Data
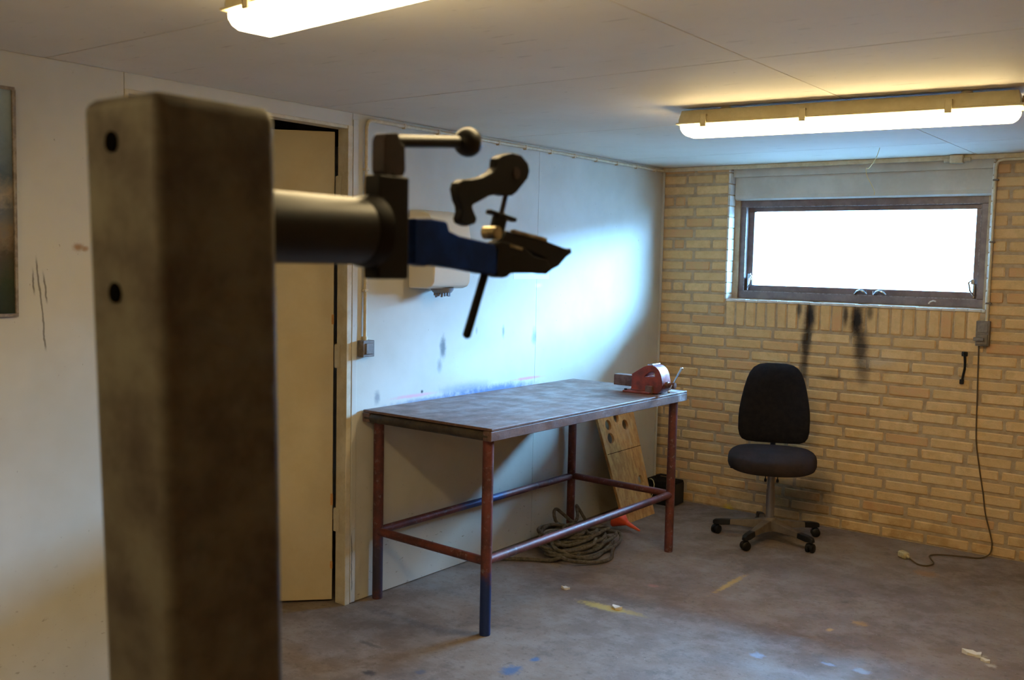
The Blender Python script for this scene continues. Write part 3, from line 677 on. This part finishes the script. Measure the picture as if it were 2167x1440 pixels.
for k in range(5):
    a = math.radians(30 + 72 * k); ca, sa_ = math.cos(a), math.sin(a)
    P = lambda r, w, z: (ca * r - sa_ * w, sa_ * r + ca * w, z)
    rg = [[P(r, -w, z0), P(r, -w * .75, z1), P(r, w * .75, z1), P(r, w, z0)] for r, w, z0, z1 in ((.02, .034, .058, .124), (.10, .029, .066, .112), (.20, .022, .066, .098), (.235, .020, .066, .094))]
    b = B(); v = [p for r in rg for p in r]; f = [(q * 4 + i, q * 4 + (i + 1) % 4, q * 4 + 4 + (i + 1) % 4, q * 4 + 4 + i) for q in range(3) for i in range(4)] + [(3, 2, 1, 0), (12, 13, 14, 15)]
    b.add(v, f); arm_ = obj('star_leg', b, m_chairgrey, ch, .004)
    rg = [[P(r, -w, z0), P(r, -w * .8, z1), P(r, w * .8, z1), P(r, w, z0)] for r, w, z0, z1 in ((.225, .0225, .064, .096), (.28, .022, .058, .092), (.318, .019, .058, .086), (.33, .011, .060, .078))]
    b = B(); v = [p for r in rg for p in r]; b.add(v, f); obj('end_cap', b, m_black, arm_, .004)
    wa = a + (1.2, .4, -.5, .9, .3)[k]; wx, wy = math.cos(wa), math.sin(wa); cx, cy = ca * .308, sa_ * .308
    c_ = thing_c = obj('caster', B().cyl((cx, cy, .04), (cx, cy, .072), .006, n=10).cyl((cx - wx * .008, cy - wy * .008, .036), (cx + wx * .008, cy + wy * .008, .036), .022, n=20), m_black, ch)
    for sg in (-1, 1):
        p0 = Vector((cx + sg * wx * .006, cy + sg * wy * .006, .026)); p1 = Vector((cx + sg * wx * .024, cy + sg * wy * .024, .026))
        b = B(); b.lathe(p0, p1 - p0, [(0, .022), (.002, .026), (.014, .026), (.018, .021), (.0185, 0)], 20); obj('wheel', b, m_black, c_)

# ================================================================== THINGS BESIDE AND UNDER THE BENCH
# chipboard with round holes leaning on the wall
def ell(cu, cv, ru, rv, n=20): return [(cu + ru * math.cos(2 * math.pi * i / n), cv + rv * math.sin(2 * math.pi * i / n)) for i in range(n)]
lean = math.atan2(.22, .68); sn, cs = math.sin(lean), math.cos(lean)
ob = lambda u, w, d: (.252 - sn * w + cs * d, u, cs * w + sn * d + .0)
pts = [(-.80, 0), (-.43, 0), (-.385, .70), (-.828, .70)]
hl = [ell(-.722, .619, .033, .033), ell(-.612, .655, .03, .033), ell(-.525, .598, .034, .033), ell(-.728, .535, .036, .034), ell(-.50, .235, .026, .028)]
bd = tag(obj('chipboard', B().prism(pts, hl, ob, -.018, 0), m_osb, None, .001), 'chipboard sheet with round holes leaning on the wall beyond the workbench', 'board')
obj('board_joint', B().prism([(-.81, .443), (-.40, .447), (-.40, .4435), (-.81, .4395)], [], ob, -.001, .0006), m_hole, bd)

# black bag in the corner
bg_ = thing('black_bag', 'small black bag with a handle in the corner behind the bench leg', 'bag', (.155, -.14, 0))
obj('body', B().box((.045, -.215, 0), (.255, -.06, .135)), m_black, bg_, .012, 3)
obj('flap', B().box((.040, -.22, .118), (.262, -.055, .162)), m_fabric, bg_, .012, 3)
b = B(); b.tube([(.09, -.14, .155), (.10, -.14, .18), (.13, -.14, .19), (.18, -.14, .19), (.21, -.14, .18), (.22, -.14, .155)], .008, 8); obj('handle', b, m_fabric2, bg_)
b = B(); b.box((.262, -.20, .01), (.272, -.075, .15), .003); obj('side_pocket', b, m_black, bg_)
cd_ = B(); cd_.tube([(.09, -.222, .168), (.105, -.228, .172), (.125, -.236, .165), (.135, -.238, .14), (.130, -.236, .10), (.118, -.235, .06), (.11, -.236, .02), (.12, -.25, .006)], .0035, 8)
tag(obj('white_cord', cd_, m_plug), 'thin white cord hanging over the black bag', 'cord')

# heap of rope
rp = []
def lp3(cx, cy, rx, ry, ph, z, n=26, turns=1., tilt=0.):
    for i in range(n):
        a = ph + 2 * math.pi * turns * i / n
        wob = 1 + .07 * math.sin(3 * a + ph * 2) + .05 * math.sin(5 * a + ph * 7)
        rp.append((cx + rx * wob * math.cos(a), cy + ry * wob * math.sin(a), z + .012 * math.sin(2 * a + ph) + tilt * math.sin(a)))
for p in [(.08, -1.95, .011), (.13, -1.88, .011), (.22, -1.80, .011), (.34, -1.74, .012)]: rp.append(p)
for k, (cx, cy, rx, ry) in enumerate([(.40, -1.50, .16, .23), (.33, -1.46, .17, .24), (.37, -1.40, .13, .27), (.28, -1.44, .18, .21), (.30, -1.34, .15, .20), (.26, -1.42, .15, .25), (.34, -1.50, .10, .16), (.22, -1.38, .14, .19), (.28, -1.46, .12, .15), (.20, -1.40, .12, .15), (.30, -1.32, .11, .17), (.22, -1.44, .1, .13)]):
    lp3(cx, cy, rx, ry, -1.6 + k * .31, .022 + .0062 * k, 26, 1.05)
for p in [(.13, -1.36, .10), (.09, -1.34, .15), (.08, -1.30, .165), (.10, -1.26, .13), (.16, -1.24, .09), (.15, -1.18, .11), (.10, -1.12, .15), (.08, -1.07, .13), (.12, -1.05, .06), (.2, -1.08, .02)]: rp.append(p)
def smooth(P, n=4):
    P = [Vector(p) for p in P]; out = []
    for i in range(len(P) - 1):
        a, b_, c, d = P[max(i - 1, 0)], P[i], P[i + 1], P[min(i + 2, len(P) - 1)]
        for k in range(n):
            t = k / n; out.append(.5 * ((2 * b_) + (c - a) * t + (2 * a - 5 * b_ + 4 * c - d) * t * t + (3 * b_ - a - 3 * c + d) * t ** 3))
    return out + [P[-1]]
rp = [(p[0], p[1], max(p[2], .0105)) for p in smooth(rp, 3)]
tag(obj('rope_coil', B().tube(rp, .0098, 8), m_rope), 'tangled coil of dirty grey rope on the floor under the bench', 'rope')

# orange funnel
fu = thing('orange_funnel', 'orange plastic funnel lying on the rope beside the chipboard', 'funnel', (.30, -.93, 0))
ax = Vector((.60, .02, -.22)).normalized(); p0 = Vector((.262, -.925, .078))
b = B(); b.lathe(p0, ax, [(0, .062), (.006, .064), (.010, .062), (.075, .018), (.082, .014)], 24); b.lathe(p0, ax, [(.0, .062), (.002, .059), (.075, .014)], 24); obj('cone', b, m_orange, fu)
b = B(); b.lathe(p0, ax, [(.078, .0155), (.17, .006), (.171, .004), (.09, .010)], 16); obj('spout', b, m_orange, fu)

# ================================================================== WALL FITTINGS
# conduit down the white wall and along its top
YC = -2.795
b = B(); b.tube([(.012, YC, 1.225)] + [(.012, YC, z) for z in (1.5, 1.8, 2.1, 2.195)] + [(.012, YC + .006, 2.213), (.012, YC + .02, 2.224), (.012, YC + .045, 2.228)] + [(.012, y, 2.228) for y in (-2.2, -1.5, -.8, -.03)], .0085, 10)
cn = thing('wall_conduit', 'cream conduit along the top of the white wall and down beside the door', 'conduit', (.012, YC, 1.225)); obj('pipe', b, m_conduit, cn)
for y in [-2.55 + .24 * i for i in range(11)]: obj('pipe_clip', B().box((0, y - .006, 2.214), (.0225, y + .006, 2.2385), .002), m_conduit, cn)
for z in (1.45, 2.0): obj('pipe_clip', B().box((0, YC - .0115, z), (.0225, YC + .0115, z + .012), .002), m_conduit, cn)
sx = thing('wall_switch', 'small grey switch box on the white wall beside the door', 'switch', (.025, YC, 1.15))
obj('box', B().box((0, YC - .036, 1.152), (.040, YC + .036, 1.228)), m_greybox, sx, .003); obj('rocker', B().box((.040, YC - .022, 1.165), (.046, YC + .022, 1.215), .002), m_greybox, sx)
obj('collar', B().cyl((.012, YC, 1.228), (.012, YC, 1.245), .012, n=12), m_conduit, sx)
# dispenser
dpn = thing('wall_dispenser', 'white plastic dispenser on the wall behind the clamp', 'dispenser', (.08, -2.36, 1.46))
prof = [(0, 1.465), (.12, 1.465), (.15, 1.475), (.165, 1.50), (.17, 1.60), (.165, 1.72), (.15, 1.79), (.12, 1.825), (.06, 1.84), (0, 1.84)]
obj('cover', B().prism(prof, [], lambda u, w, d: (u, d, w), -2.50, -2.225), m_disp, dpn, .014, 3)
b = B(); b.lathe((.085, -2.345, 1.468), (0, 0, -1), [(0, .058), (.012, .056), (.024, .046), (.026, .034), (.014, .030), (.012, 0)], 24); obj('outlet', b, m_dispgrey, dpn)
b = B(); R3 = random.Random(3)
for i in range(14):
    a = 2 * math.pi * i / 14; b.box((.085 + .036 * math.cos(a) - .004, -2.345 + .036 * math.sin(a) - .004, 1.432 - R3.uniform(0, .012)), (.085 + .036 * math.cos(a) + .004, -2.345 + .036 * math.sin(a) + .004, 1.447))
obj('outlet_teeth', b, m_dispgrey, dpn)
tag(obj('tape_strip', B().box((.0002, -1.66, 1.505), (.0012, -1.32, 1.565)), m_tape), 'strip of pale tape stuck on the white wall', 'tape')
# picture
pc = thing('framed_picture', 'framed landscape picture cut off by the left edge', 'picture', (.01, -4.72, 1.388))
b = B(); b.box((0, -5.05, 1.388), (.018, -4.383, 1.398)); b.box((0, -5.05, 2.125), (.018, -4.383, 2.135)); b.box((0, -4.393, 1.398), (.018, -4.383, 2.125)); b.box((0, -5.05, 1.398), (.018, -5.04, 2.125)); obj('frame', b, m_frame, pc, .002)
obj('print', B().box((0.001, -5.04, 1.398), (.010, -4.393, 2.125)), m_paint, pc)

# brick wall: conduit, junction box, double switch, cable, plug
XC = 2.068
c2 = thing('brick_wall_conduit', 'cream conduit beside the window running up to the ceiling strip', 'conduit', (XC, -.012, 1.33))
b = B(); b.tube([(XC, -.012, 1.32), (XC, -.012, 1.7), (XC, -.012, 2.16), (XC + .004, -.014, 2.19), (XC + .016, -.020, 2.208), (XC + .04, -.028, 2.214), (XC + .4, -.028, 2.214), (3.9, -.028, 2.214)], .0085, 10); obj('pipe', b, m_conduit, c2)
for z in (1.42, 1.76, 2.10): obj('pipe_clip', B().box((XC - .0115, -.0235, z), (XC + .018, 0, z + .010), .002), m_greybox, c2)
jb = thing('junction_box', 'cream junction box on the ceiling strip above the window', 'junction box', (1.868, -.035, 2.205))
obj('box', B().box((1.835, -.062, 2.202), (1.905, -.018, H - .002)), m_conduit, jb, .004); obj('inlet', B().cyl((1.80, -.03, 2.222), (1.836, -.03, 2.222), .012, n=12), m_conduit, jb); obj('inlet', B().cyl((1.904, -.03, 2.222), (1.94, -.03, 2.222), .012, n=12), m_conduit, jb)
dw = thing('double_switch', 'grey double switch box on the bricks below the conduit', 'switch', (2.055, -.02, 1.185))
obj('box', B().box((2.018, -.036, 1.186), (2.088, 0, 1.326)), m_greybox, dw, .003)
obj('rocker', B().box((2.026, -.041, 1.262), (2.080, -.036, 1.318), .0015), m_greybox, dw); obj('socket', B().box((2.024, -.044, 1.194), (2.082, -.036, 1.252), .0015), m_greybox, dw)
obj('socket_lid', B().box((2.012, -.062, 1.215), (2.066, -.044, 1.235), .003), m_greybox, dw)
cb = smooth([(2.033, -.012, 1.188), (2.035, -.006, 1.05), (2.040, -.006, .871), (2.047, -.006, .656), (2.075, -.006, .48), (2.100, -.007, .35), (2.118, -.008, .24), (2.150, -.010, .13), (2.162, -.012, .07), (2.155, -.03, .02), (2.12, -.09, .006), (2.05, -.12, .006), (1.977, -.149, .006), (1.91, -.19, .006), (1.89, -.235, .006), (1.915, -.30, .006), (1.945, -.37, .006), (1.93, -.44, .006), (1.885, -.45, .007), (1.84, -.41, .012), (1.815, -.385, .016)], 5)
pg = thing('power_cord', 'thin brown cord with a dirty white plug lying on the floor by the bricks', 'power cord', (1.80, -.37, 0))
obj('cord', B().tube(cb, .0038, 8), m_cable, pg)
b = B(); 
pgb = B(); pgb.box((-.034, -.02, 0), (.030, .02, .038), .008); pgb.cyl((.03, 0, .018), (.052, 0, .017), .009, .006, n=12)
rm = Matrix.Translation((1.785, -.362, .0)) @ Matrix.Rotation(math.radians(-38), 4, 'Z'); pgb.v = [rm @ p for p in pgb.v]
obj('plug', pgb, m_plug, pg)
b = B(); b.cyl((1.752, -.342, .016), (1.737, -.331, .016), .0022, n=8); b.cyl((1.762, -.333, .016), (1.748, -.320, .016), .0022, n=8); obj('plug_pins', b, m_chrome, pg)
# black strap hook
b = B(); b.tube(smooth([(1.966, -.004, 1.128), (1.955, -.014, 1.142), (1.964, -.016, 1.118), (1.967, -.012, 1.06), (1.960, -.012, 1.01), (1.957, -.014, .985)], 4), .0065, 8); b.box((1.944, -.022, .962), (1.966, -.004, .99), .003); b.box((1.945, -.012, 1.12), (1.976, 0, 1.146), .003)
tag(obj('strap_hook', b, m_black), 'short black strap hanging on the brick wall beside the cord', 'strap')
# pull string
tag(obj('pull_string', B().tube(smooth([(1.60, -.55, H), (1.56, -.47, 2.21), (1.47, -.30, 2.17), (1.375, -.06, 2.19), (1.372, -.03, 2.15), (1.395, -.012, 2.10), (1.405, .02, 2.06), (1.40, .03, 2.042)], 5), .0018, 6), m_yel), 'thin yellow string hanging from the ceiling to the window head', 'string')
# scraps
def scrap(x, y, r, lab, sd):
    R4 = random.Random(sd); n = 9
    ol = [(x + r * R4.uniform(.5, 1.1) * math.cos(2 * math.pi * i / n), y + r * .7 * R4.uniform(.5, 1.1) * math.sin(2 * math.pi * i / n)) for i in range(n)]
    tag(obj('paper_scrap', B().prism(ol, [], lambda u, w, d: (u, w, d + (.3 * abs(u - x) if d > .001 else 0)), 0, .006), m_chip), lab, 'scrap', 'white scraps on the floor')
scrap(.647, -2.031, .026, 'white crumpled scrap on the floor nearest the front bench rail', 1)
scrap(.982, -2.102, .028, 'white scrap on the yellow paint stain on the floor', 2)
scrap(2.42, -1.60, .045, 'larger white scrap on the dark floor at the lower right', 3)
scrap(2.475, -1.645, .024, 'smaller white scrap beside the larger one at the lower right', 4)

What is expected
Repeat the lines of the listing above verbatim, beginning at its first line and ending at the line containing "b = B(); b.lathe(p0, p1", which is included. Omit pictures.

Solution to this problem
The Blender Python script for this scene continues. Write part 3, from line 677 on. This part finishes the script. Measure the picture as if it were 2167x1440 pixels.
for k in range(5):
    a = math.radians(30 + 72 * k); ca, sa_ = math.cos(a), math.sin(a)
    P = lambda r, w, z: (ca * r - sa_ * w, sa_ * r + ca * w, z)
    rg = [[P(r, -w, z0), P(r, -w * .75, z1), P(r, w * .75, z1), P(r, w, z0)] for r, w, z0, z1 in ((.02, .034, .058, .124), (.10, .029, .066, .112), (.20, .022, .066, .098), (.235, .020, .066, .094))]
    b = B(); v = [p for r in rg for p in r]; f = [(q * 4 + i, q * 4 + (i + 1) % 4, q * 4 + 4 + (i + 1) % 4, q * 4 + 4 + i) for q in range(3) for i in range(4)] + [(3, 2, 1, 0), (12, 13, 14, 15)]
    b.add(v, f); arm_ = obj('star_leg', b, m_chairgrey, ch, .004)
    rg = [[P(r, -w, z0), P(r, -w * .8, z1), P(r, w * .8, z1), P(r, w, z0)] for r, w, z0, z1 in ((.225, .0225, .064, .096), (.28, .022, .058, .092), (.318, .019, .058, .086), (.33, .011, .060, .078))]
    b = B(); v = [p for r in rg for p in r]; b.add(v, f); obj('end_cap', b, m_black, arm_, .004)
    wa = a + (1.2, .4, -.5, .9, .3)[k]; wx, wy = math.cos(wa), math.sin(wa); cx, cy = ca * .308, sa_ * .308
    c_ = thing_c = obj('caster', B().cyl((cx, cy, .04), (cx, cy, .072), .006, n=10).cyl((cx - wx * .008, cy - wy * .008, .036), (cx + wx * .008, cy + wy * .008, .036), .022, n=20), m_black, ch)
    for sg in (-1, 1):
        p0 = Vector((cx + sg * wx * .006, cy + sg * wy * .006, .026)); p1 = Vector((cx + sg * wx * .024, cy + sg * wy * .024, .026))
        b = B(); b.lathe(p0, p1 - p0, [(0, .022), (.002, .026), (.014, .026), (.018, .021), (.0185, 0)], 20); obj('wheel', b, m_black, c_)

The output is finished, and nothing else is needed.